::: Data shown
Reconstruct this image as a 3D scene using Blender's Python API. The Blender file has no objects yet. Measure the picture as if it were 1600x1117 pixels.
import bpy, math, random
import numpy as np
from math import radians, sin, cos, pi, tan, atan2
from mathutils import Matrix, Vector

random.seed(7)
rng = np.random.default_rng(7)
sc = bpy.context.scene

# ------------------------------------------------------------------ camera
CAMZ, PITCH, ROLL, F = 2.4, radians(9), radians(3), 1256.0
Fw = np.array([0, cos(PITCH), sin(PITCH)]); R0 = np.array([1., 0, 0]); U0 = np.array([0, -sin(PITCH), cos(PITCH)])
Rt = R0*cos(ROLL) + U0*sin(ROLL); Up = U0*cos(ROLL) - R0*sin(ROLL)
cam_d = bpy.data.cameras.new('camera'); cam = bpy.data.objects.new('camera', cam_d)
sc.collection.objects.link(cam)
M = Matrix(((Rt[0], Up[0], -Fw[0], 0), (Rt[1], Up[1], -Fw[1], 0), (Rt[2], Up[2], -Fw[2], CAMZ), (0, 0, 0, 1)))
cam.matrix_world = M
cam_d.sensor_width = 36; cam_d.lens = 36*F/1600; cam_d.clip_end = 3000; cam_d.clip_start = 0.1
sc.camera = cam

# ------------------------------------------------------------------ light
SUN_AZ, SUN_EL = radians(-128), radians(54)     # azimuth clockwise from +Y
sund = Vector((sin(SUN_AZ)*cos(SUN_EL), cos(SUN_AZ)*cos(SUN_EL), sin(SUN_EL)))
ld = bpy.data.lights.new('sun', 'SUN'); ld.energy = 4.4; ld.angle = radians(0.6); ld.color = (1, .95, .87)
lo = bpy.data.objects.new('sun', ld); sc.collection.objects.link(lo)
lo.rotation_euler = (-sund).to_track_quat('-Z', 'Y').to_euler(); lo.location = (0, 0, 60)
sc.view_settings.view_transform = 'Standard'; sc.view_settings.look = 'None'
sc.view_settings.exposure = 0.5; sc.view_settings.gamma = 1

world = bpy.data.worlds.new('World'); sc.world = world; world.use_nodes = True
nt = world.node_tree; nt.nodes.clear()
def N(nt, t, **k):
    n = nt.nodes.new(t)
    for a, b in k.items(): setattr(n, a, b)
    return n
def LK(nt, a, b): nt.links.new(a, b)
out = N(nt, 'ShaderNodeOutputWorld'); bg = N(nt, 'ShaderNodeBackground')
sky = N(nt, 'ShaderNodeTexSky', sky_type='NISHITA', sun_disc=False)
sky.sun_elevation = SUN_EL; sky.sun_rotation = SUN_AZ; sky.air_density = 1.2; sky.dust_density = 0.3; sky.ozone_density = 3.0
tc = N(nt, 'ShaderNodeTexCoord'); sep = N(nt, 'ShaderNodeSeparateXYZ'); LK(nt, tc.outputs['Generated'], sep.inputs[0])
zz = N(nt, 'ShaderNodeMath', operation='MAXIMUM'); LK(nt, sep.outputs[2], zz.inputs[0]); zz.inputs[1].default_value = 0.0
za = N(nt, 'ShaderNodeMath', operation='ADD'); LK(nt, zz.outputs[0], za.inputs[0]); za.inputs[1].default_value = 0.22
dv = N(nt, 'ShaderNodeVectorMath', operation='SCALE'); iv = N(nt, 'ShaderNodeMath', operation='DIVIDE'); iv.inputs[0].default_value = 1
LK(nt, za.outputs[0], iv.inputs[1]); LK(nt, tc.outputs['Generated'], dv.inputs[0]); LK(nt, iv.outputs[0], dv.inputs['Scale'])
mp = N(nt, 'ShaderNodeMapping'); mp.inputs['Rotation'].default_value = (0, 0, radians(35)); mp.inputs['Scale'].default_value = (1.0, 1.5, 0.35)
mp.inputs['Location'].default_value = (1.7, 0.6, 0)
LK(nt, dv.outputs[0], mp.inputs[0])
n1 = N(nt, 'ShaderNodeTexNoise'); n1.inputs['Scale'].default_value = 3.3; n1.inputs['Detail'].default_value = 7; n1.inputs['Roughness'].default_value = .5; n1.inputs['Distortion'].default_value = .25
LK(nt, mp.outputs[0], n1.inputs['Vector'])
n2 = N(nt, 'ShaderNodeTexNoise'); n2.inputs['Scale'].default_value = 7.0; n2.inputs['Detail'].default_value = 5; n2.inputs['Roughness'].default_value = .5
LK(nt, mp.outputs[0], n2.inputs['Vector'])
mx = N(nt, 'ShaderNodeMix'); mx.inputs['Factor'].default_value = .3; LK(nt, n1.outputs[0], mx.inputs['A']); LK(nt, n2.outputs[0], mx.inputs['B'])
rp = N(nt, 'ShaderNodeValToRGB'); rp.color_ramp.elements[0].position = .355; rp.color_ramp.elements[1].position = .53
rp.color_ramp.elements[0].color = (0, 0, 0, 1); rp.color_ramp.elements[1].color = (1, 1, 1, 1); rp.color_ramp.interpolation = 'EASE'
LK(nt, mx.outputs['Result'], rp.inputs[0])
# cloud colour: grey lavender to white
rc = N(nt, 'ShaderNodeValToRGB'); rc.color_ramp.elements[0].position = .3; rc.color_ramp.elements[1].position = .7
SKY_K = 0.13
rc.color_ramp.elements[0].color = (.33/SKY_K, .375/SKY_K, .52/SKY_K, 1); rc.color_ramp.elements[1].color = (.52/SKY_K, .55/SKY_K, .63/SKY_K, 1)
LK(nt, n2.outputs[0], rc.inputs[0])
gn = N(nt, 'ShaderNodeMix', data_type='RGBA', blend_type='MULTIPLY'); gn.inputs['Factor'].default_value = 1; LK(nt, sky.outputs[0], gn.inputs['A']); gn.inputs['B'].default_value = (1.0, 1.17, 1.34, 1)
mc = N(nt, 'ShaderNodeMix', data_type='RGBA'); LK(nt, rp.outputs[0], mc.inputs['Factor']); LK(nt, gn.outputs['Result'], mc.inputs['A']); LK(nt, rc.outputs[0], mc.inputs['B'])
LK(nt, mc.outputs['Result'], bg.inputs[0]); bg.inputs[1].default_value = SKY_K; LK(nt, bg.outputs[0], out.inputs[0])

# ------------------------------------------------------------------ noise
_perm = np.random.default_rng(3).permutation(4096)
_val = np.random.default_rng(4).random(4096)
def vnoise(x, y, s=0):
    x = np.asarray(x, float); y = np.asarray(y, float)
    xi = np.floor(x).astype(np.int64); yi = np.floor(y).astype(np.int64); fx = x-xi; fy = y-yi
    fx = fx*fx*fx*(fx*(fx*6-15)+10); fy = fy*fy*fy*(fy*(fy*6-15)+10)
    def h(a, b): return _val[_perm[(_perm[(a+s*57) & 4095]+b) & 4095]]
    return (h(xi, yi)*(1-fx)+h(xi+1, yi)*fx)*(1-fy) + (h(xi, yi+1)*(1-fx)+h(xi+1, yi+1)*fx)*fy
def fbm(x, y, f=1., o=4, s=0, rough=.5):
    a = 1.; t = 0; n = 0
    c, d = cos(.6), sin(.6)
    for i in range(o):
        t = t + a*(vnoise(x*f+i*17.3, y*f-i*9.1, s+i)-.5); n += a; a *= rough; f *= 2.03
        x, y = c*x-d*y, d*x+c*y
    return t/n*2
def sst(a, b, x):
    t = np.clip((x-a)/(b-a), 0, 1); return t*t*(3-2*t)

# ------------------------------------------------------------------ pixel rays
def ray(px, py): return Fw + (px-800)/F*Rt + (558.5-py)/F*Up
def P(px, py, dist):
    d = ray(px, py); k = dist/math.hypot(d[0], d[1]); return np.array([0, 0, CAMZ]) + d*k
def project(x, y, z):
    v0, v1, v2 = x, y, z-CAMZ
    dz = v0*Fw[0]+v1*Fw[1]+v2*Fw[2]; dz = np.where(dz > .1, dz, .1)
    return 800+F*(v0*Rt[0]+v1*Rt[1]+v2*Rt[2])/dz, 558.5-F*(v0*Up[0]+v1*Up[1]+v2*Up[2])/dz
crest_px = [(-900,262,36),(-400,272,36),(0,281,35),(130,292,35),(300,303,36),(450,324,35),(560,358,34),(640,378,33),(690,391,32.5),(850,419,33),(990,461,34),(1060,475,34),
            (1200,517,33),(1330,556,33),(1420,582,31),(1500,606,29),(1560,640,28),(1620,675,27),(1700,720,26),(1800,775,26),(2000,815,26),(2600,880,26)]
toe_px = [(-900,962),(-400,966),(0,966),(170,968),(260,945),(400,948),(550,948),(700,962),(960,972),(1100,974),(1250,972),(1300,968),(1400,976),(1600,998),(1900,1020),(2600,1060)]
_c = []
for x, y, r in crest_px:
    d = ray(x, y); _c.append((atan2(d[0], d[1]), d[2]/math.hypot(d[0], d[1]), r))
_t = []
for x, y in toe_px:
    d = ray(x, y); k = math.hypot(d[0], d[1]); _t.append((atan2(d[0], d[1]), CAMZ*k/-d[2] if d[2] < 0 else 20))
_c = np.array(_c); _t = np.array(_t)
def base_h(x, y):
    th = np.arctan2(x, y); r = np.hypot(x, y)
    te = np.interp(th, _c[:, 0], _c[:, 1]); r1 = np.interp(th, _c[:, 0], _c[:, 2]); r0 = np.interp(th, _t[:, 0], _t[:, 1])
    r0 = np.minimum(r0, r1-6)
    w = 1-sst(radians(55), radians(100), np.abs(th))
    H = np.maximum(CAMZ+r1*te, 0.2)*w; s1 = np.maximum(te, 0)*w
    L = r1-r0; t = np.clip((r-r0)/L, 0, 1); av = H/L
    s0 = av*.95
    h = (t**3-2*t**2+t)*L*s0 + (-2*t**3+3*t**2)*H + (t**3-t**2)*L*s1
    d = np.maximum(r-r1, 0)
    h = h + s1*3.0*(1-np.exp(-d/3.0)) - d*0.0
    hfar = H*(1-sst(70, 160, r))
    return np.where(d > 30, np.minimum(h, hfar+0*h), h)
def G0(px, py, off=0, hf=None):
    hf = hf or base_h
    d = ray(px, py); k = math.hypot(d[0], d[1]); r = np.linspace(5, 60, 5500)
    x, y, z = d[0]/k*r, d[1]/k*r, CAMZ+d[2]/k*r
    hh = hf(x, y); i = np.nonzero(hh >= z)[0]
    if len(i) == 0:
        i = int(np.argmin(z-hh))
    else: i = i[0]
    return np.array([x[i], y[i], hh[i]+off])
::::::
■ What this task involves ■
Only the lines from the beginning of the material above through the line with "sc.view_settings.exposure = 0.5;" are wanted; extract them exactly.

■ Result below ■
Reconstruct this image as a 3D scene using Blender's Python API. The Blender file has no objects yet. Measure the picture as if it were 1600x1117 pixels.
import bpy, math, random
import numpy as np
from math import radians, sin, cos, pi, tan, atan2
from mathutils import Matrix, Vector

random.seed(7)
rng = np.random.default_rng(7)
sc = bpy.context.scene

# ------------------------------------------------------------------ camera
CAMZ, PITCH, ROLL, F = 2.4, radians(9), radians(3), 1256.0
Fw = np.array([0, cos(PITCH), sin(PITCH)]); R0 = np.array([1., 0, 0]); U0 = np.array([0, -sin(PITCH), cos(PITCH)])
Rt = R0*cos(ROLL) + U0*sin(ROLL); Up = U0*cos(ROLL) - R0*sin(ROLL)
cam_d = bpy.data.cameras.new('camera'); cam = bpy.data.objects.new('camera', cam_d)
sc.collection.objects.link(cam)
M = Matrix(((Rt[0], Up[0], -Fw[0], 0), (Rt[1], Up[1], -Fw[1], 0), (Rt[2], Up[2], -Fw[2], CAMZ), (0, 0, 0, 1)))
cam.matrix_world = M
cam_d.sensor_width = 36; cam_d.lens = 36*F/1600; cam_d.clip_end = 3000; cam_d.clip_start = 0.1
sc.camera = cam

# ------------------------------------------------------------------ light
SUN_AZ, SUN_EL = radians(-128), radians(54)     # azimuth clockwise from +Y
sund = Vector((sin(SUN_AZ)*cos(SUN_EL), cos(SUN_AZ)*cos(SUN_EL), sin(SUN_EL)))
ld = bpy.data.lights.new('sun', 'SUN'); ld.energy = 4.4; ld.angle = radians(0.6); ld.color = (1, .95, .87)
lo = bpy.data.objects.new('sun', ld); sc.collection.objects.link(lo)
lo.rotation_euler = (-sund).to_track_quat('-Z', 'Y').to_euler(); lo.location = (0, 0, 60)
sc.view_settings.view_transform = 'Standard'; sc.view_settings.look = 'None'
sc.view_settings.exposure = 0.5; sc.view_settings.gamma = 1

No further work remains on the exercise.